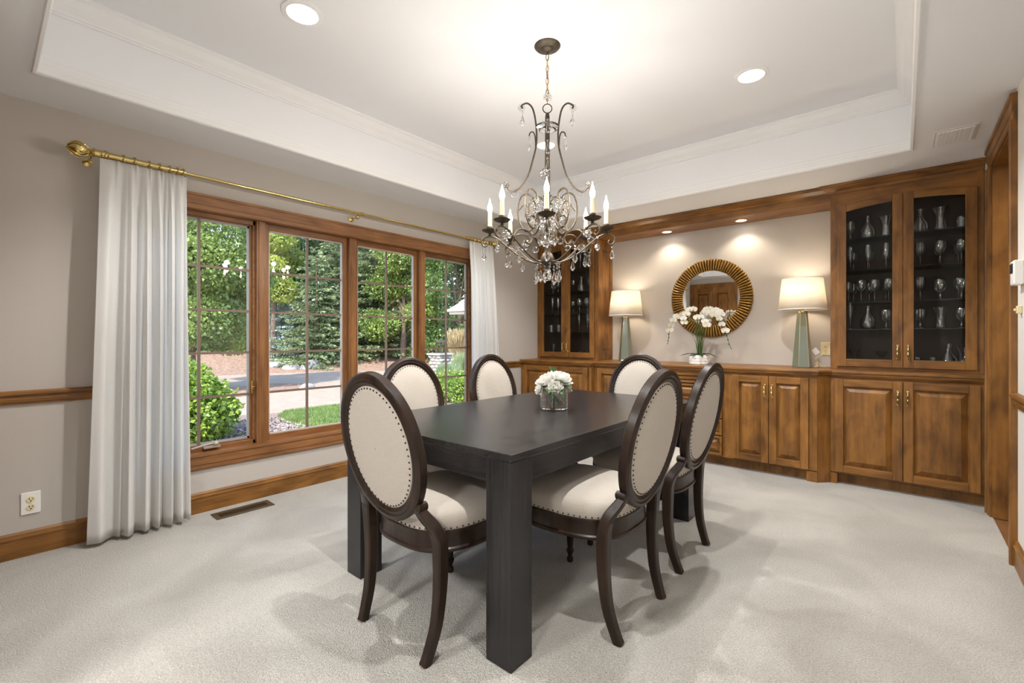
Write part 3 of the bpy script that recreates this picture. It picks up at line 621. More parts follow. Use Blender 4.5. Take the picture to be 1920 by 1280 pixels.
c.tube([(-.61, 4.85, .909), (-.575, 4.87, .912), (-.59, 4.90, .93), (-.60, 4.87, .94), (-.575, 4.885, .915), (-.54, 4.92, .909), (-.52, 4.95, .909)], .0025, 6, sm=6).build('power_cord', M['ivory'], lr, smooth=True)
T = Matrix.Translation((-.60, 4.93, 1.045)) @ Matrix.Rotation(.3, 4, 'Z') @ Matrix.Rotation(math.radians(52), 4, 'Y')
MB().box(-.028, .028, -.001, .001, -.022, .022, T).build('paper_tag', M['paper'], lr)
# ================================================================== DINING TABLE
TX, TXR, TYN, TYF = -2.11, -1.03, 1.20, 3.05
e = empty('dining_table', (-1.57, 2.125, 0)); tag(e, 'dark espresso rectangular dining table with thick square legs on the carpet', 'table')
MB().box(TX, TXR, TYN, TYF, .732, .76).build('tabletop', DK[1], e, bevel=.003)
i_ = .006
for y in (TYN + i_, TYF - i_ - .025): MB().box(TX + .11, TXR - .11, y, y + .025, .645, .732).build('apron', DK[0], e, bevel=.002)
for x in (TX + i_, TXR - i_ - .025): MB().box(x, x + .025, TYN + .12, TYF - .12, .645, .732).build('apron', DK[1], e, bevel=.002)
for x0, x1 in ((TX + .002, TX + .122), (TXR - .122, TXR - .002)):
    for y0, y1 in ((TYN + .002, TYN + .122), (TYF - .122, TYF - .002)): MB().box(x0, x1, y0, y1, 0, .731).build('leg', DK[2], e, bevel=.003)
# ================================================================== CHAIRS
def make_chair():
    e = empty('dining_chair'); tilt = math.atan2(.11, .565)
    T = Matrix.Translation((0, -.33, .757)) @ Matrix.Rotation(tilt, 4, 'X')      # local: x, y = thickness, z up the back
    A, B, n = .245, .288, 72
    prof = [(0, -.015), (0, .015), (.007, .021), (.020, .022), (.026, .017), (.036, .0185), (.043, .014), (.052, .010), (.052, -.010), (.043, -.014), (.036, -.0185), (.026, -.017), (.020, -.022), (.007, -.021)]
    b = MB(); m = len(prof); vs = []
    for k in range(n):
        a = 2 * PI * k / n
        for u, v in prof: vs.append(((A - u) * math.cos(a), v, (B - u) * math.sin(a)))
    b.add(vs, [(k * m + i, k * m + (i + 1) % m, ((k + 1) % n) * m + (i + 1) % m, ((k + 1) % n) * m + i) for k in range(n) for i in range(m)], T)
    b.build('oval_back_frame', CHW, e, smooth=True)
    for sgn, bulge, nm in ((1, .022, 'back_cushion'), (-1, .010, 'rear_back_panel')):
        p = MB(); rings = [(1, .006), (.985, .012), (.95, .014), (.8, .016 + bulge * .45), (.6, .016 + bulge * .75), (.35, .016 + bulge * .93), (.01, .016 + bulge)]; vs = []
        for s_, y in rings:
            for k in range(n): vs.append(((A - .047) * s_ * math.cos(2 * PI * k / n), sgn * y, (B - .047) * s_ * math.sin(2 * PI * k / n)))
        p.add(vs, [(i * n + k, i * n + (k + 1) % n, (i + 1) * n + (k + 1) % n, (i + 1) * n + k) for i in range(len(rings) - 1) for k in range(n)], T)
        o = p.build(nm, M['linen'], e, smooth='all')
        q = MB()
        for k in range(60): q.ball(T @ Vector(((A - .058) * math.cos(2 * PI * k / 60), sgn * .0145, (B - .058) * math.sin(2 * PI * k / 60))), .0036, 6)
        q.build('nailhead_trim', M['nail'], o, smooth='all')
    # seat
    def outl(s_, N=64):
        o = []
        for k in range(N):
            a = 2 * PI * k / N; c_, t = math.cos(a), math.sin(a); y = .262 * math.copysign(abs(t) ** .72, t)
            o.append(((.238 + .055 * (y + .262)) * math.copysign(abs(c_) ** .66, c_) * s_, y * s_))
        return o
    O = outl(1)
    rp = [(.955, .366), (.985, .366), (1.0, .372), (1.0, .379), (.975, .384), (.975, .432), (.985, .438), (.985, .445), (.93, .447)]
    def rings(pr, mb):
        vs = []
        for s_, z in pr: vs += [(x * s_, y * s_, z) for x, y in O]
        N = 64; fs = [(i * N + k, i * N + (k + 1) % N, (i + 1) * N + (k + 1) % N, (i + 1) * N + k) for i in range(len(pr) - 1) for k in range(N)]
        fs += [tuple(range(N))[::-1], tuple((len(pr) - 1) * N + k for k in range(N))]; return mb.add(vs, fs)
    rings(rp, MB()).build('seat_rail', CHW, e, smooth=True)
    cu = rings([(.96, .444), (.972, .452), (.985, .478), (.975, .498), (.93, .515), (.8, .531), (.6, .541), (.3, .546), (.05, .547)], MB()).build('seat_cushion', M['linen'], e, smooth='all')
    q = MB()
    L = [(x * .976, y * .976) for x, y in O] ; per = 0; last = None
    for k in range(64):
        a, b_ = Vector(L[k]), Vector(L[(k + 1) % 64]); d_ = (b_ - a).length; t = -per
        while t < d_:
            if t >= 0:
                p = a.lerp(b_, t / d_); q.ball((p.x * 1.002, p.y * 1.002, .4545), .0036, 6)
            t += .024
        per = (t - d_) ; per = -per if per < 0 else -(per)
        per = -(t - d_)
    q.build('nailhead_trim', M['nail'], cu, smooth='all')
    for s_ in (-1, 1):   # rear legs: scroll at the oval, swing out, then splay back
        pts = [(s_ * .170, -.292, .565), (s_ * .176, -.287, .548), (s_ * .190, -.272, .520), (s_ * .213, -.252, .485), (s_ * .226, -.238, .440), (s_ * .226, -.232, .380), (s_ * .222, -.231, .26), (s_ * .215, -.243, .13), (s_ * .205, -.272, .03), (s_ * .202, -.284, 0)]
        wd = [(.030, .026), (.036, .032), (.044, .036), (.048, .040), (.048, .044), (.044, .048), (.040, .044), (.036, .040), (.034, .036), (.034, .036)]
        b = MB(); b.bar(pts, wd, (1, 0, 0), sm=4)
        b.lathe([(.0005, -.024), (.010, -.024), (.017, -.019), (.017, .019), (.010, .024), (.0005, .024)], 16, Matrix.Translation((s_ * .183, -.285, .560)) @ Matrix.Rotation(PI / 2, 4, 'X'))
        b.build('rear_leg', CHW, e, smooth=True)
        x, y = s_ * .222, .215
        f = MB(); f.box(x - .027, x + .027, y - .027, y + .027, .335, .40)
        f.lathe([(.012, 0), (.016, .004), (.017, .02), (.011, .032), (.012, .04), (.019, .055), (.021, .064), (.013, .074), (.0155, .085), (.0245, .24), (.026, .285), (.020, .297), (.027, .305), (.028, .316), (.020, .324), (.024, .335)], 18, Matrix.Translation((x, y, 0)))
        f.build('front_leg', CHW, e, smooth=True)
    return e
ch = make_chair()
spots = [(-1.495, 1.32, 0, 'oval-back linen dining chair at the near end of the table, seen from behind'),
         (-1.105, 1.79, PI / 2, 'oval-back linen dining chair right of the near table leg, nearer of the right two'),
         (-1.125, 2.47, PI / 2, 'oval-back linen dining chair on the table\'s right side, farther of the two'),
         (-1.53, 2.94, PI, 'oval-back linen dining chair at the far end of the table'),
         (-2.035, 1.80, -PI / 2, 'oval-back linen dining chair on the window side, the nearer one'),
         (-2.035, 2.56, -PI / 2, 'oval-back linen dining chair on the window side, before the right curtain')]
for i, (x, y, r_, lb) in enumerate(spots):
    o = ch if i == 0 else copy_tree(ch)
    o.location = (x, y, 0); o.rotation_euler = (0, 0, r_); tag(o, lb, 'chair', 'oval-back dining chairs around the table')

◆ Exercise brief
Leave out the pictures and copy the rest of the material above exactly.

◆ Full solution
Write part 3 of the bpy script that recreates this picture. It picks up at line 621. More parts follow. Use Blender 4.5. Take the picture to be 1920 by 1280 pixels.
c.tube([(-.61, 4.85, .909), (-.575, 4.87, .912), (-.59, 4.90, .93), (-.60, 4.87, .94), (-.575, 4.885, .915), (-.54, 4.92, .909), (-.52, 4.95, .909)], .0025, 6, sm=6).build('power_cord', M['ivory'], lr, smooth=True)
T = Matrix.Translation((-.60, 4.93, 1.045)) @ Matrix.Rotation(.3, 4, 'Z') @ Matrix.Rotation(math.radians(52), 4, 'Y')
MB().box(-.028, .028, -.001, .001, -.022, .022, T).build('paper_tag', M['paper'], lr)
# ================================================================== DINING TABLE
TX, TXR, TYN, TYF = -2.11, -1.03, 1.20, 3.05
e = empty('dining_table', (-1.57, 2.125, 0)); tag(e, 'dark espresso rectangular dining table with thick square legs on the carpet', 'table')
MB().box(TX, TXR, TYN, TYF, .732, .76).build('tabletop', DK[1], e, bevel=.003)
i_ = .006
for y in (TYN + i_, TYF - i_ - .025): MB().box(TX + .11, TXR - .11, y, y + .025, .645, .732).build('apron', DK[0], e, bevel=.002)
for x in (TX + i_, TXR - i_ - .025): MB().box(x, x + .025, TYN + .12, TYF - .12, .645, .732).build('apron', DK[1], e, bevel=.002)
for x0, x1 in ((TX + .002, TX + .122), (TXR - .122, TXR - .002)):
    for y0, y1 in ((TYN + .002, TYN + .122), (TYF - .122, TYF - .002)): MB().box(x0, x1, y0, y1, 0, .731).build('leg', DK[2], e, bevel=.003)
# ================================================================== CHAIRS
def make_chair():
    e = empty('dining_chair'); tilt = math.atan2(.11, .565)
    T = Matrix.Translation((0, -.33, .757)) @ Matrix.Rotation(tilt, 4, 'X')      # local: x, y = thickness, z up the back
    A, B, n = .245, .288, 72
    prof = [(0, -.015), (0, .015), (.007, .021), (.020, .022), (.026, .017), (.036, .0185), (.043, .014), (.052, .010), (.052, -.010), (.043, -.014), (.036, -.0185), (.026, -.017), (.020, -.022), (.007, -.021)]
    b = MB(); m = len(prof); vs = []
    for k in range(n):
        a = 2 * PI * k / n
        for u, v in prof: vs.append(((A - u) * math.cos(a), v, (B - u) * math.sin(a)))
    b.add(vs, [(k * m + i, k * m + (i + 1) % m, ((k + 1) % n) * m + (i + 1) % m, ((k + 1) % n) * m + i) for k in range(n) for i in range(m)], T)
    b.build('oval_back_frame', CHW, e, smooth=True)
    for sgn, bulge, nm in ((1, .022, 'back_cushion'), (-1, .010, 'rear_back_panel')):
        p = MB(); rings = [(1, .006), (.985, .012), (.95, .014), (.8, .016 + bulge * .45), (.6, .016 + bulge * .75), (.35, .016 + bulge * .93), (.01, .016 + bulge)]; vs = []
        for s_, y in rings:
            for k in range(n): vs.append(((A - .047) * s_ * math.cos(2 * PI * k / n), sgn * y, (B - .047) * s_ * math.sin(2 * PI * k / n)))
        p.add(vs, [(i * n + k, i * n + (k + 1) % n, (i + 1) * n + (k + 1) % n, (i + 1) * n + k) for i in range(len(rings) - 1) for k in range(n)], T)
        o = p.build(nm, M['linen'], e, smooth='all')
        q = MB()
        for k in range(60): q.ball(T @ Vector(((A - .058) * math.cos(2 * PI * k / 60), sgn * .0145, (B - .058) * math.sin(2 * PI * k / 60))), .0036, 6)
        q.build('nailhead_trim', M['nail'], o, smooth='all')
    # seat
    def outl(s_, N=64):
        o = []
        for k in range(N):
            a = 2 * PI * k / N; c_, t = math.cos(a), math.sin(a); y = .262 * math.copysign(abs(t) ** .72, t)
            o.append(((.238 + .055 * (y + .262)) * math.copysign(abs(c_) ** .66, c_) * s_, y * s_))
        return o
    O = outl(1)
    rp = [(.955, .366), (.985, .366), (1.0, .372), (1.0, .379), (.975, .384), (.975, .432), (.985, .438), (.985, .445), (.93, .447)]
    def rings(pr, mb):
        vs = []
        for s_, z in pr: vs += [(x * s_, y * s_, z) for x, y in O]
        N = 64; fs = [(i * N + k, i * N + (k + 1) % N, (i + 1) * N + (k + 1) % N, (i + 1) * N + k) for i in range(len(pr) - 1) for k in range(N)]
        fs += [tuple(range(N))[::-1], tuple((len(pr) - 1) * N + k for k in range(N))]; return mb.add(vs, fs)
    rings(rp, MB()).build('seat_rail', CHW, e, smooth=True)
    cu = rings([(.96, .444), (.972, .452), (.985, .478), (.975, .498), (.93, .515), (.8, .531), (.6, .541), (.3, .546), (.05, .547)], MB()).build('seat_cushion', M['linen'], e, smooth='all')
    q = MB()
    L = [(x * .976, y * .976) for x, y in O] ; per = 0; last = None
    for k in range(64):
        a, b_ = Vector(L[k]), Vector(L[(k + 1) % 64]); d_ = (b_ - a).length; t = -per
        while t < d_:
            if t >= 0:
                p = a.lerp(b_, t / d_); q.ball((p.x * 1.002, p.y * 1.002, .4545), .0036, 6)
            t += .024
        per = (t - d_) ; per = -per if per < 0 else -(per)
        per = -(t - d_)
    q.build('nailhead_trim', M['nail'], cu, smooth='all')
    for s_ in (-1, 1):   # rear legs: scroll at the oval, swing out, then splay back
        pts = [(s_ * .170, -.292, .565), (s_ * .176, -.287, .548), (s_ * .190, -.272, .520), (s_ * .213, -.252, .485), (s_ * .226, -.238, .440), (s_ * .226, -.232, .380), (s_ * .222, -.231, .26), (s_ * .215, -.243, .13), (s_ * .205, -.272, .03), (s_ * .202, -.284, 0)]
        wd = [(.030, .026), (.036, .032), (.044, .036), (.048, .040), (.048, .044), (.044, .048), (.040, .044), (.036, .040), (.034, .036), (.034, .036)]
        b = MB(); b.bar(pts, wd, (1, 0, 0), sm=4)
        b.lathe([(.0005, -.024), (.010, -.024), (.017, -.019), (.017, .019), (.010, .024), (.0005, .024)], 16, Matrix.Translation((s_ * .183, -.285, .560)) @ Matrix.Rotation(PI / 2, 4, 'X'))
        b.build('rear_leg', CHW, e, smooth=True)
        x, y = s_ * .222, .215
        f = MB(); f.box(x - .027, x + .027, y - .027, y + .027, .335, .40)
        f.lathe([(.012, 0), (.016, .004), (.017, .02), (.011, .032), (.012, .04), (.019, .055), (.021, .064), (.013, .074), (.0155, .085), (.0245, .24), (.026, .285), (.020, .297), (.027, .305), (.028, .316), (.020, .324), (.024, .335)], 18, Matrix.Translation((x, y, 0)))
        f.build('front_leg', CHW, e, smooth=True)
    return e
ch = make_chair()
spots = [(-1.495, 1.32, 0, 'oval-back linen dining chair at the near end of the table, seen from behind'),
         (-1.105, 1.79, PI / 2, 'oval-back linen dining chair right of the near table leg, nearer of the right two'),
         (-1.125, 2.47, PI / 2, 'oval-back linen dining chair on the table\'s right side, farther of the two'),
         (-1.53, 2.94, PI, 'oval-back linen dining chair at the far end of the table'),
         (-2.035, 1.80, -PI / 2, 'oval-back linen dining chair on the window side, the nearer one'),
         (-2.035, 2.56, -PI / 2, 'oval-back linen dining chair on the window side, before the right curtain')]
for i, (x, y, r_, lb) in enumerate(spots):
    o = ch if i == 0 else copy_tree(ch)
    o.location = (x, y, 0); o.rotation_euler = (0, 0, r_); tag(o, lb, 'chair', 'oval-back dining chairs around the table')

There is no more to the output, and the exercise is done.